_Short problem_
Skip pictures in the listing below; copy exactly the lines from the one with "were 2576x1449 pixels." through the one with "scene.camera = cam", inclusive.

= = = =

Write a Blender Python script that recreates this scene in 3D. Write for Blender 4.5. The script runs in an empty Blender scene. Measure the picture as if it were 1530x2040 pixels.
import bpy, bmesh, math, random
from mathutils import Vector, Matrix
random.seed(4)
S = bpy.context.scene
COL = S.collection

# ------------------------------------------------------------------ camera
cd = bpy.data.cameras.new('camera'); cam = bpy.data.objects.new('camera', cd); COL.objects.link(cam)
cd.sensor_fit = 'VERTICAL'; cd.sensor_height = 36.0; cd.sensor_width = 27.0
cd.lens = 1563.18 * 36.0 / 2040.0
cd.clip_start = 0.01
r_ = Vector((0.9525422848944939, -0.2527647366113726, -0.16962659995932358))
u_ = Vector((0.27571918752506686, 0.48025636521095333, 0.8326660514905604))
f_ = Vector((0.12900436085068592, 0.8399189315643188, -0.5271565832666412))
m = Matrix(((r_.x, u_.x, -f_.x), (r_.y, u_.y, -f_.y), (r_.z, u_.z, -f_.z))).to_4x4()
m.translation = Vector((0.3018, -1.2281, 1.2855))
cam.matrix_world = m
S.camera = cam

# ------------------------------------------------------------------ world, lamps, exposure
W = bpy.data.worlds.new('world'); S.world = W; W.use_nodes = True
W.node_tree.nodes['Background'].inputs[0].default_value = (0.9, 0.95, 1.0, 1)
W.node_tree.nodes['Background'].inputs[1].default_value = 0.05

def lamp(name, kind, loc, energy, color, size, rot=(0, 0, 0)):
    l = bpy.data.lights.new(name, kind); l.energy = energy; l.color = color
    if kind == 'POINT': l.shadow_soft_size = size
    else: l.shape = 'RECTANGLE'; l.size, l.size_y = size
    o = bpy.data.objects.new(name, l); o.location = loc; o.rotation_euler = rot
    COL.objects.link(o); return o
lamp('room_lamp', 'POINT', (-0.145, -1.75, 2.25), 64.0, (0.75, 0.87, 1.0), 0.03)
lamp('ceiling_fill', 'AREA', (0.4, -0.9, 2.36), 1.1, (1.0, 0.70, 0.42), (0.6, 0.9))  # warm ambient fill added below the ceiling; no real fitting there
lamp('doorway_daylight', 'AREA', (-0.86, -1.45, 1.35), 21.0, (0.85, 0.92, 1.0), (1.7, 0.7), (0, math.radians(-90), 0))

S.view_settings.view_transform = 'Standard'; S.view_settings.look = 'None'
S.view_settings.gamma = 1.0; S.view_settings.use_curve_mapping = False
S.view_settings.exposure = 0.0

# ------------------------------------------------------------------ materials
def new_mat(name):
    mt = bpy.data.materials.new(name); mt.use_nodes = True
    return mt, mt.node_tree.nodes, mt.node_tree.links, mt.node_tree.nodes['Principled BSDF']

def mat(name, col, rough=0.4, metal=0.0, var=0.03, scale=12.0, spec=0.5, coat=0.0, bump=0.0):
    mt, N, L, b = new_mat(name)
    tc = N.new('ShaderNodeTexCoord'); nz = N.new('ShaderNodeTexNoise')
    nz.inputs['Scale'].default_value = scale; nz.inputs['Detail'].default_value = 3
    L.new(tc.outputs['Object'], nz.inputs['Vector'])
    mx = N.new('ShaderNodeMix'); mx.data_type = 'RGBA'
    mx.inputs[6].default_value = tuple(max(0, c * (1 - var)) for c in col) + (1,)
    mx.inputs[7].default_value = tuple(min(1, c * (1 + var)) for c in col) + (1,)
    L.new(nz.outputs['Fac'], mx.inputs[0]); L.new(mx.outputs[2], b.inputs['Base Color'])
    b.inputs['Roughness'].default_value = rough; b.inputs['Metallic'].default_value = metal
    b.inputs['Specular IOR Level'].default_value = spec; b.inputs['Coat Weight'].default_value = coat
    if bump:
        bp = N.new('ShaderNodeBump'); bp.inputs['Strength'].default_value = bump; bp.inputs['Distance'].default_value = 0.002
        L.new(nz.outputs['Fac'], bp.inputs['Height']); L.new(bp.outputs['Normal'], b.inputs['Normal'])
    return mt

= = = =

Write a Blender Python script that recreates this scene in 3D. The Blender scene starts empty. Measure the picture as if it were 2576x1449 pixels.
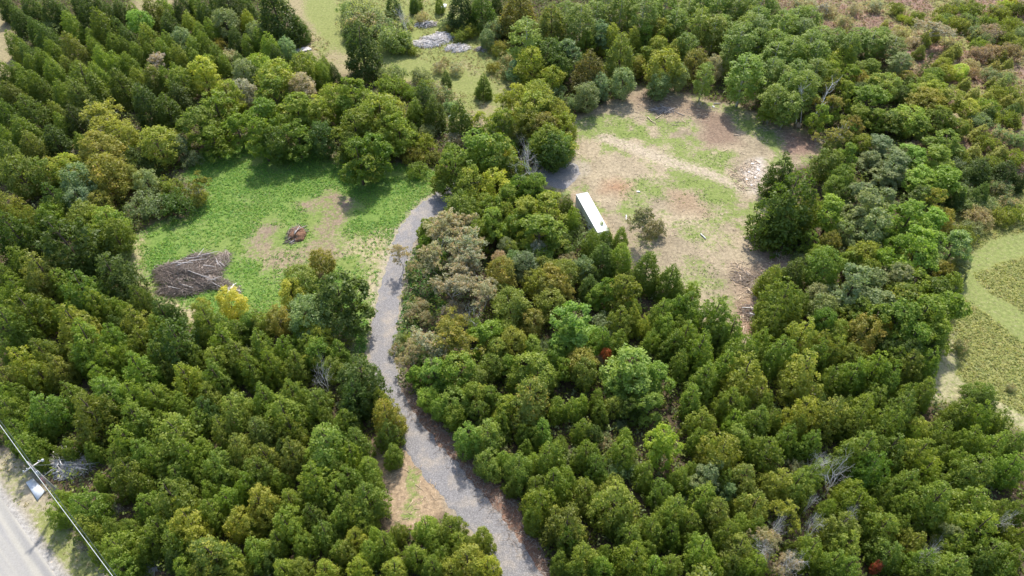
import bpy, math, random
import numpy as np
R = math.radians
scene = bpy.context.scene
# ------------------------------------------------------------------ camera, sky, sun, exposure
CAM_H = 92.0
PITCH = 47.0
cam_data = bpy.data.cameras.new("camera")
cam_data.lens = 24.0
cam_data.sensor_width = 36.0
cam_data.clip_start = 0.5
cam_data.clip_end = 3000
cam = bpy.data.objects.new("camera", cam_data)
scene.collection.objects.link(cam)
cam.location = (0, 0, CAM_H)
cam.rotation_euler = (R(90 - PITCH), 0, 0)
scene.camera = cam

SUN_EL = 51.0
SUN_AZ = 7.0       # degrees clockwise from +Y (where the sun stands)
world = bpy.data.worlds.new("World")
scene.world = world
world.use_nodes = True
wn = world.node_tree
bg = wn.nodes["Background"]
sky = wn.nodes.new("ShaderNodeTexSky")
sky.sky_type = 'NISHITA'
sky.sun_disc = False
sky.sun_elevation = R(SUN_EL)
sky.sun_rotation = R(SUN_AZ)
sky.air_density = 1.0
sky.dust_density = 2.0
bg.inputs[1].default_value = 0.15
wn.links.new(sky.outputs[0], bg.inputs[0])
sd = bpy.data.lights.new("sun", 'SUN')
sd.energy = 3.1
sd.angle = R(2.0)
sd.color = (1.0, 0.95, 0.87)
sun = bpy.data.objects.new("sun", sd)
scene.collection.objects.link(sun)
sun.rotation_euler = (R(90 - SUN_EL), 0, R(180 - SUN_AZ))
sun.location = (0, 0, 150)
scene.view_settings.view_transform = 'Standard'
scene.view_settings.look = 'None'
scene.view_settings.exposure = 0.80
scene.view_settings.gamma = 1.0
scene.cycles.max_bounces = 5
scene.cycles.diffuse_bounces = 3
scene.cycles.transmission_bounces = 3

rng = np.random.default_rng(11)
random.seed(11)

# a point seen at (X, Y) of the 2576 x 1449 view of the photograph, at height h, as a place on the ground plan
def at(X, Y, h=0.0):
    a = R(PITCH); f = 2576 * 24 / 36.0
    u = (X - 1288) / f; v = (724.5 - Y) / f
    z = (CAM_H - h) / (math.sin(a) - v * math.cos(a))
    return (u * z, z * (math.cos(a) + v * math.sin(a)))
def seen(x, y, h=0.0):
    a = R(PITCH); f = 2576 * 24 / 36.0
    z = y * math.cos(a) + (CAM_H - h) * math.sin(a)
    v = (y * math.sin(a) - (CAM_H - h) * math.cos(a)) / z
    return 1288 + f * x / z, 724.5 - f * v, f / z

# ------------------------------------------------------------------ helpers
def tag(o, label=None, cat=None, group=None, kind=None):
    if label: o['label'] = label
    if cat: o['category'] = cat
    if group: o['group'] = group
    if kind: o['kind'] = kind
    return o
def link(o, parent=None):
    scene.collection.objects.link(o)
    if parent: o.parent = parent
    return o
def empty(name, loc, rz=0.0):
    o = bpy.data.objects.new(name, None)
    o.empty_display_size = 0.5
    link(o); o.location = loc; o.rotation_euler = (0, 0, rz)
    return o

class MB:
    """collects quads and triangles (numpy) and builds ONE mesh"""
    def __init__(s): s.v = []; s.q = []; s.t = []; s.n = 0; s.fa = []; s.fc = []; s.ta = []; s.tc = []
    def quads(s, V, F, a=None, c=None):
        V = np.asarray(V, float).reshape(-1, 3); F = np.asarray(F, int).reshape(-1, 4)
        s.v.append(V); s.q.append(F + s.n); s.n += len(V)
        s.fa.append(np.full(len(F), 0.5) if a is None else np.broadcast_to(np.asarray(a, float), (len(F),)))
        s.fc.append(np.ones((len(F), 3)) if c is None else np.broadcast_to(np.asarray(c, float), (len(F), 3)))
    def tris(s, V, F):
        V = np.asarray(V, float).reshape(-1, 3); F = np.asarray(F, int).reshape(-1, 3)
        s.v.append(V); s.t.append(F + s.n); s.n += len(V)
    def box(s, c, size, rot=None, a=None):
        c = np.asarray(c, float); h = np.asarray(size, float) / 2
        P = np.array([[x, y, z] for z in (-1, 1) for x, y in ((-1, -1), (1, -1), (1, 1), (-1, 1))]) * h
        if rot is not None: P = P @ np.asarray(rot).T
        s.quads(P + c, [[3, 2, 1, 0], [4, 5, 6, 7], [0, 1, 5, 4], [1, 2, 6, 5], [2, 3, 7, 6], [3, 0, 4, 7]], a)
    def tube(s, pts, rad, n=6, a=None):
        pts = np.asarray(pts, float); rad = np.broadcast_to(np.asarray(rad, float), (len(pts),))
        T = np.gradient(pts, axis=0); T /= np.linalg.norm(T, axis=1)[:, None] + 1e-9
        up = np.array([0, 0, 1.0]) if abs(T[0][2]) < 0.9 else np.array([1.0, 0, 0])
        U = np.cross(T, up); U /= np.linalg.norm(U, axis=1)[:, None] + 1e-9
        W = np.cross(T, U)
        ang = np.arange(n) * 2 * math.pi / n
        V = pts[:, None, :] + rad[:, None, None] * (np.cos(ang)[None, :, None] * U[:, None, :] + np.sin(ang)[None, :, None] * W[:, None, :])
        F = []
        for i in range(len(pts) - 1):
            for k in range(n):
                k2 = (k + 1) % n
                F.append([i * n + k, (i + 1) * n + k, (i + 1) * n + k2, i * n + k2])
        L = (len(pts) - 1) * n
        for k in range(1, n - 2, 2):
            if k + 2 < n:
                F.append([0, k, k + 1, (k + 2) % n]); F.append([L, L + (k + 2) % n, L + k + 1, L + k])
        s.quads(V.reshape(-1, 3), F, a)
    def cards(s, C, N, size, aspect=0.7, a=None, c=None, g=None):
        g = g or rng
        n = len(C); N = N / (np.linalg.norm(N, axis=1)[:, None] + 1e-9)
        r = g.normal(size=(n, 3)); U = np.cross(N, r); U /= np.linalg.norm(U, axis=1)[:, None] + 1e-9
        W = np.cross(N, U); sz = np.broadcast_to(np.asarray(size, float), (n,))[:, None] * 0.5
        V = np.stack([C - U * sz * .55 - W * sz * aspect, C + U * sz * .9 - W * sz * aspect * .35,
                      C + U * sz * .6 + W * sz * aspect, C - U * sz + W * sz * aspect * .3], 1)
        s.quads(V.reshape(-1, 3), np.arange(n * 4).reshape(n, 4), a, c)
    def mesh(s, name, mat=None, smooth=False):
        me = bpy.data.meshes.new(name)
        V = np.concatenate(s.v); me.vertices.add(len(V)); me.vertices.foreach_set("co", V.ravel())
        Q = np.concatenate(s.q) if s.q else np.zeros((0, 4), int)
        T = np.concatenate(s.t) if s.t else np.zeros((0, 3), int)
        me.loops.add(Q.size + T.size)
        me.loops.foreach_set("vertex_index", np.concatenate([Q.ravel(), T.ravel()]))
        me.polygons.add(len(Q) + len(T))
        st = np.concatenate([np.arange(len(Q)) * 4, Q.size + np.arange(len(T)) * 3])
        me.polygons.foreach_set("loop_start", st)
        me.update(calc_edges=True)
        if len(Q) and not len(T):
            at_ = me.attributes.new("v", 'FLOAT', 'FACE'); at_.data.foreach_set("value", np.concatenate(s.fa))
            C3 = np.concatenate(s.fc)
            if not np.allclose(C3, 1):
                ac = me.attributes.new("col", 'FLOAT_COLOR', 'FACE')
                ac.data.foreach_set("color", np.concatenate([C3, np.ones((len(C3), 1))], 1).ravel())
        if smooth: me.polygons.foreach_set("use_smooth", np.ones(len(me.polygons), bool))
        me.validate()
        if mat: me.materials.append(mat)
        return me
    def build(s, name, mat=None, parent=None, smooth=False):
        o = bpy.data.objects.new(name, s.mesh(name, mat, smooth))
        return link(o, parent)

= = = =

_Task answer_
Write a Blender Python script that recreates this scene in 3D. The Blender scene starts empty. Measure the picture as if it were 2576x1449 pixels.
import bpy, math, random
import numpy as np
R = math.radians
scene = bpy.context.scene
# ------------------------------------------------------------------ camera, sky, sun, exposure
CAM_H = 92.0
PITCH = 47.0
cam_data = bpy.data.cameras.new("camera")
cam_data.lens = 24.0
cam_data.sensor_width = 36.0
cam_data.clip_start = 0.5
cam_data.clip_end = 3000
cam = bpy.data.objects.new("camera", cam_data)
scene.collection.objects.link(cam)
cam.location = (0, 0, CAM_H)
cam.rotation_euler = (R(90 - PITCH), 0, 0)
scene.camera = cam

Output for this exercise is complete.